===== Data segment =====
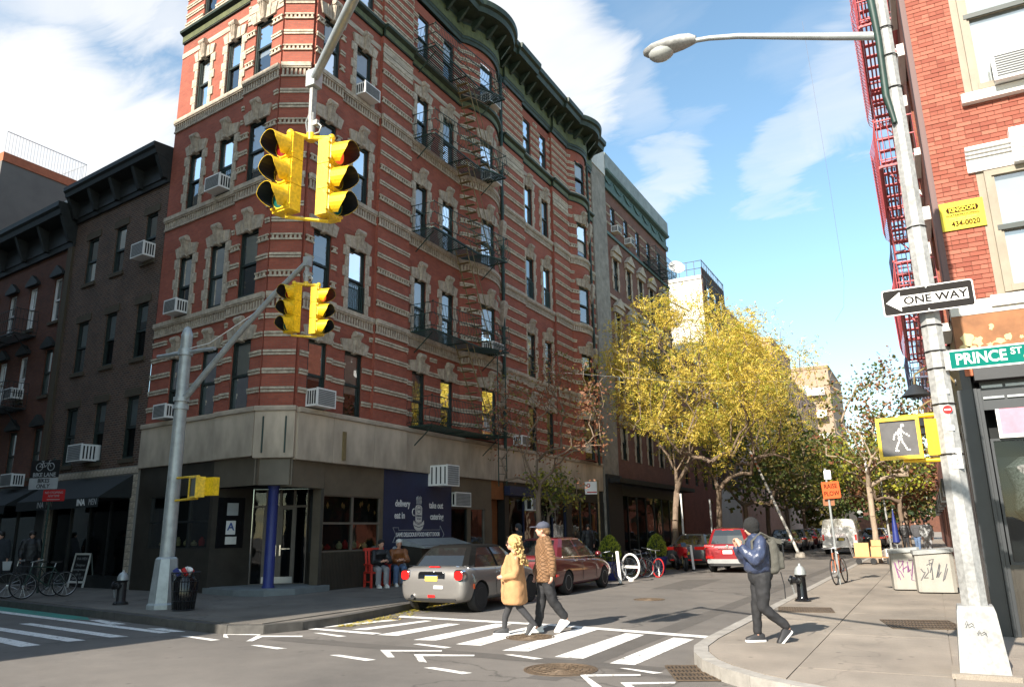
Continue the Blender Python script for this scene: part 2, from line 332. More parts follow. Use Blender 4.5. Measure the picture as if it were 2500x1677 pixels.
mat('store_dark', (.012, .014, .014), .4, var=.3)
mat('navy', (.013, .021, .06), .55, var=.2)
mat('blue_column', (.018, .03, .16), .45, var=.15)
mat('step_grey', (.17, .19, .19), .8, var=.15, bump=.2)
mat('metal_frame', (.14, .115, .09), .55, .1, var=.2)
mat('iron_green', (.012, .035, .026), .55, var=.4, scale=8)
mat('iron_rust', (.18, .13, .055), .7, var=.4, scale=8)
mat('iron_red', (.42, .085, .095), .6, var=.25, scale=8)
mat('iron_blue', (.06, .07, .12), .6, var=.25, scale=8)
mat('galvanized', (.36, .385, .385), .42, .35, var=.2, scale=5, bump=.08)
mat('pole_paint', (.30, .30, .29), .65, .0, var=.2, scale=2.5, bump=.1, bscale=30, pits=22)
mat('signal_yellow', (.74, .47, .01), .45, var=.14, scale=6, coat=.15, bump=.06, bscale=40, pits=18)
mat('black', (.011, .011, .012), .5, var=.3)
mat('black_gloss', (.008, .008, .009), .15, var=0)
mat('rubber', (.016, .016, .017), .8, var=.25)
mat('chrome', (.75, .75, .76), .12, 1, var=0)
mat('alloy', (.5, .5, .5), .3, .8, var=.1)
mat('lens_red', (.22, .012, .01), .25, var=0); mat('lens_amber', (.14, .06, .01), .25, var=0); mat('lens_green', (.01, .1, .075), .25, var=0)
mat('lens_red_lit', (.5, .05, .02), .3, var=0, emit=((1, .12, .03), .35))
mat('sign_black', (.022, .02, .019), .85, var=.15, scale=8, spec=.1)
mat('white', (.72, .71, .68), .6, var=.06); mat('offwhite', (.62, .6, .55), .6, var=.12, scale=5)
mat('red_sign', (.42, .025, .025), .7, var=.08, spec=.15); mat('orange_sign', (.6, .105, .03), .75, var=.06, spec=.15); mat('green_sign', (.0, .13, .1), .75, var=.08, spec=.12)
mat('yellow_sign', (.58, .46, .06), .8, var=.08, spec=.1); mat('brown_ink', (.035, .016, .008), .9, var=0, spec=.05)
mat('skin', (.55, .30, .21), .55, var=.06, scale=8); mat('skin_dark', (.30, .16, .1), .55, var=.06)
# ------------------------------------------------------------------ ground
random.seed(7)
road = tag(MB().quad((-700, -700, 0), (700, -700, 0), (700, 700, 0), (-700, 700, 0)).build('road', 'asphalt'), 'grey asphalt roadway of the crossing streets', 'road', kind='structure')
def clip(poly, conv):
    n = len(conv); A = sum(conv[i][0]*conv[(i+1) % n][1]-conv[(i+1) % n][0]*conv[i][1] for i in range(n))
    if A < 0: conv = conv[::-1]
    out = poly
    for i in range(n):
        a, b = conv[i], conv[(i+1) % n]; inp = out; out = []
        def side(p): return (b[0]-a[0])*(p[1]-a[1])-(b[1]-a[1])*(p[0]-a[0])
        for k in range(len(inp)):
            p, q = inp[k], inp[(k+1) % len(inp)]; sp, sq = side(p), side(q)
            if sp >= 0: out.append(p)
            if (sp >= 0) != (sq >= 0):
                t = sp/(sp-sq); out.append((p[0]+(q[0]-p[0])*t, p[1]+(q[1]-p[1])*t))
        if len(out) < 3: return []
    return out
def sidewalk(name, kerbline, back, inset, smat, x0, x1, y0, y1, label):
    base = MB().poly(kerbline+back, 0, .135, 0).build(name, smat)
    tag(base, label, 'sidewalk', kind='structure')
    # kerb stones along the edge
    acc = 0; seg = []
    pts = [Vector((*p, 0)) for p in kerbline]
    cx = sum(p[0] for p in kerbline+back)/len(kerbline+back); cy = sum(p[1] for p in kerbline+back)/len(kerbline+back)
    for a, b in zip(pts[:-1], pts[1:]):
        L = (b-a).length; d = (b-a)/L; nrm = Vector((-d.y, d.x, 0))
        if nrm.dot(Vector((cx, cy, 0))-a) < 0: nrm = -nrm
        n = max(1, round(L/1.6)); n = min(n, 40)
        for i in range(n):
            p = a+d*(L*i/n+.004); q = a+d*(L*(i+1)/n-.004); zt = .15+random.uniform(-.003, .003)
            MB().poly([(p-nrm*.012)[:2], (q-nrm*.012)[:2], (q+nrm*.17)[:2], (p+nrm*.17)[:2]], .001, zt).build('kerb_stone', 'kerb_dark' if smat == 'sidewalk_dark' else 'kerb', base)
    w = 1.52; i = 0
    xs = x0
    while xs < x1:
        ys = y0
        while ys < y1:
            c = clip([(xs+.006, ys+.006), (xs+w-.006, ys+.006), (xs+w-.006, ys+w-.006), (xs+.006, ys+w-.006)], inset)
            if c: MB().poly(c, .136, .15+random.uniform(-.0025, .0025)).build('paving_slab', smat, base)
            ys += w
        xs += w
    return base
KL = [(-60, 17.9), (-30, 13.25), (-21.5, 11.86), (-15.3, 10.75), (-13, 10.3), (-12, 10.08), (-11.1, 9.98), (-10.5, 10.25), (-10.22, 10.9), (-10.17, 11.8), (-10.3, 13), (-10.5, 14.5), (-10.57, 16), (-10.57, 80)]
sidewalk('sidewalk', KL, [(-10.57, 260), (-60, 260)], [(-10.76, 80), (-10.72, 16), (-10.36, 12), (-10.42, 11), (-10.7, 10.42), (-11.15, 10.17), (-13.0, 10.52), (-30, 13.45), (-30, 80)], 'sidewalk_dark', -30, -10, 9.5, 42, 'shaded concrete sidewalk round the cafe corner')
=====
The request
Reproduce the data word for word, excluding its pictures.

Response for this exercise
Continue the Blender Python script for this scene: part 2, from line 332. More parts follow. Use Blender 4.5. Measure the picture as if it were 2500x1677 pixels.
mat('store_dark', (.012, .014, .014), .4, var=.3)
mat('navy', (.013, .021, .06), .55, var=.2)
mat('blue_column', (.018, .03, .16), .45, var=.15)
mat('step_grey', (.17, .19, .19), .8, var=.15, bump=.2)
mat('metal_frame', (.14, .115, .09), .55, .1, var=.2)
mat('iron_green', (.012, .035, .026), .55, var=.4, scale=8)
mat('iron_rust', (.18, .13, .055), .7, var=.4, scale=8)
mat('iron_red', (.42, .085, .095), .6, var=.25, scale=8)
mat('iron_blue', (.06, .07, .12), .6, var=.25, scale=8)
mat('galvanized', (.36, .385, .385), .42, .35, var=.2, scale=5, bump=.08)
mat('pole_paint', (.30, .30, .29), .65, .0, var=.2, scale=2.5, bump=.1, bscale=30, pits=22)
mat('signal_yellow', (.74, .47, .01), .45, var=.14, scale=6, coat=.15, bump=.06, bscale=40, pits=18)
mat('black', (.011, .011, .012), .5, var=.3)
mat('black_gloss', (.008, .008, .009), .15, var=0)
mat('rubber', (.016, .016, .017), .8, var=.25)
mat('chrome', (.75, .75, .76), .12, 1, var=0)
mat('alloy', (.5, .5, .5), .3, .8, var=.1)
mat('lens_red', (.22, .012, .01), .25, var=0); mat('lens_amber', (.14, .06, .01), .25, var=0); mat('lens_green', (.01, .1, .075), .25, var=0)
mat('lens_red_lit', (.5, .05, .02), .3, var=0, emit=((1, .12, .03), .35))
mat('sign_black', (.022, .02, .019), .85, var=.15, scale=8, spec=.1)
mat('white', (.72, .71, .68), .6, var=.06); mat('offwhite', (.62, .6, .55), .6, var=.12, scale=5)
mat('red_sign', (.42, .025, .025), .7, var=.08, spec=.15); mat('orange_sign', (.6, .105, .03), .75, var=.06, spec=.15); mat('green_sign', (.0, .13, .1), .75, var=.08, spec=.12)
mat('yellow_sign', (.58, .46, .06), .8, var=.08, spec=.1); mat('brown_ink', (.035, .016, .008), .9, var=0, spec=.05)
mat('skin', (.55, .30, .21), .55, var=.06, scale=8); mat('skin_dark', (.30, .16, .1), .55, var=.06)
# ------------------------------------------------------------------ ground
random.seed(7)
road = tag(MB().quad((-700, -700, 0), (700, -700, 0), (700, 700, 0), (-700, 700, 0)).build('road', 'asphalt'), 'grey asphalt roadway of the crossing streets', 'road', kind='structure')
def clip(poly, conv):
    n = len(conv); A = sum(conv[i][0]*conv[(i+1) % n][1]-conv[(i+1) % n][0]*conv[i][1] for i in range(n))
    if A < 0: conv = conv[::-1]
    out = poly
    for i in range(n):
        a, b = conv[i], conv[(i+1) % n]; inp = out; out = []
        def side(p): return (b[0]-a[0])*(p[1]-a[1])-(b[1]-a[1])*(p[0]-a[0])
        for k in range(len(inp)):
            p, q = inp[k], inp[(k+1) % len(inp)]; sp, sq = side(p), side(q)
            if sp >= 0: out.append(p)
            if (sp >= 0) != (sq >= 0):
                t = sp/(sp-sq); out.append((p[0]+(q[0]-p[0])*t, p[1]+(q[1]-p[1])*t))
        if len(out) < 3: return []
    return out
def sidewalk(name, kerbline, back, inset, smat, x0, x1, y0, y1, label):
    base = MB().poly(kerbline+back, 0, .135, 0).build(name, smat)
    tag(base, label, 'sidewalk', kind='structure')
    # kerb stones along the edge
    acc = 0; seg = []
    pts = [Vector((*p, 0)) for p in kerbline]
    cx = sum(p[0] for p in kerbline+back)/len(kerbline+back); cy = sum(p[1] for p in kerbline+back)/len(kerbline+back)
    for a, b in zip(pts[:-1], pts[1:]):
        L = (b-a).length; d = (b-a)/L; nrm = Vector((-d.y, d.x, 0))
        if nrm.dot(Vector((cx, cy, 0))-a) < 0: nrm = -nrm
        n = max(1, round(L/1.6)); n = min(n, 40)
        for i in range(n):
            p = a+d*(L*i/n+.004); q = a+d*(L*(i+1)/n-.004); zt = .15+random.uniform(-.003, .003)
            MB().poly([(p-nrm*.012)[:2], (q-nrm*.012)[:2], (q+nrm*.17)[:2], (p+nrm*.17)[:2]], .001, zt).build('kerb_stone', 'kerb_dark' if smat == 'sidewalk_dark' else 'kerb', base)
    w = 1.52; i = 0
    xs = x0
    while xs < x1:
        ys = y0
        while ys < y1:
            c = clip([(xs+.006, ys+.006), (xs+w-.006, ys+.006), (xs+w-.006, ys+w-.006), (xs+.006, ys+w-.006)], inset)
            if c: MB().poly(c, .136, .15+random.uniform(-.0025, .0025)).build('paving_slab', smat, base)
            ys += w
        xs += w
    return base
KL = [(-60, 17.9), (-30, 13.25), (-21.5, 11.86), (-15.3, 10.75), (-13, 10.3), (-12, 10.08), (-11.1, 9.98), (-10.5, 10.25), (-10.22, 10.9), (-10.17, 11.8), (-10.3, 13), (-10.5, 14.5), (-10.57, 16), (-10.57, 80)]
sidewalk('sidewalk', KL, [(-10.57, 260), (-60, 260)], [(-10.76, 80), (-10.72, 16), (-10.36, 12), (-10.42, 11), (-10.7, 10.42), (-11.15, 10.17), (-13.0, 10.52), (-30, 13.45), (-30, 80)], 'sidewalk_dark', -30, -10, 9.5, 42, 'shaded concrete sidewalk round the cafe corner')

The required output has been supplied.